JLG era daquelas personalidades emblemáticas da virada de chave do século XX (impossível não mencionar, mesmo que de passagem, a revolução contracultural da década de 1960) que permaneciam vivas, atuantes e interessantes no século XXI. Após seu falecimento, um dos poucos artistas a ocuparem esse posto talvez seja Bob Dylan, na música e na literatura. Godard estava lá, em 1968, à frente do movimento, quando o Festival de Cannes foi cancelado em meio ao turbilhão que tomava conta da juventude e da intelectualidade francesas, e também estava lá, cinquenta anos depois, quando um curta-metragem intitulado Vent d’ouest apareceu e deixou a internet de queixo caído com um novo trabalho de Godard – apenas para, pouco depois, ser descoberto de que o tal filme não era de Godard coisíssima nenhuma. Talvez ele seja, mesmo, uma figura que encapsula esse momento de transição, que esteve presente enquanto figura central no cenário artístico mundial de ponta a ponta dos últimos sessenta e tantos anos, de seu alvorescer como crítico de cinema junto aos enfant terribles dos Cahiers du Cinema até seus últimos anos, como o cineasta recluso que se recusou a abrir a porta para Agnès Varda e J.R., conforme mostrado no Visages, Villages, de 2017 – num movimento que sabe-se ter sido encenado, e que apropriadamente se impõe enquanto registro final do coleguismo de décadas entre Godard e a hoje também falecida Varda.
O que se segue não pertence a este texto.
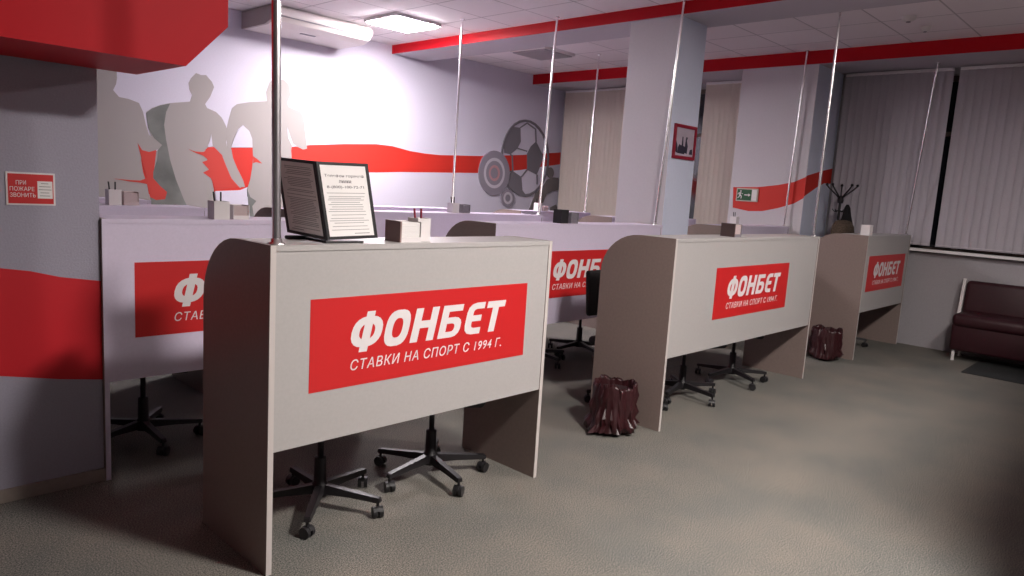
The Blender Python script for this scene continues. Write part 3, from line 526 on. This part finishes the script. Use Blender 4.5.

Ironicamente, a cena supracitada serviu para atrair, entre certas parcelas do público, uma espécie de ojeriza à pessoa física (e mesmo ao artista) JLG, vendo-o enquanto um homem antipático, insensível, distante, blasé. Um dos últimos truques de Godard foi fazer certos espectadores torcerem o nariz para ele. É de se acreditar que, caso estivesse ciente disso, ele estaria mais do que satisfeito. Em momento algum Godard quis ser fácil, ser universalmente adorado ou compreendido, ser aclamado pela opinião pública ou tido como consenso. Saiu como entrou: provocando incômodo e estranheza em alguns, e granjeando a admiração de tantos outros. Seu falecimento não é apenas uma perda para a história do cinema, mas um evento que deixa o cinema contemporâneo menos experimental, menos inovador, menos desafiador. Que esse ponto deflagre voos mais audaciosos para seus colegas de profissão, que agora precisam segurar o rojão e ser levados pelo vento do leste.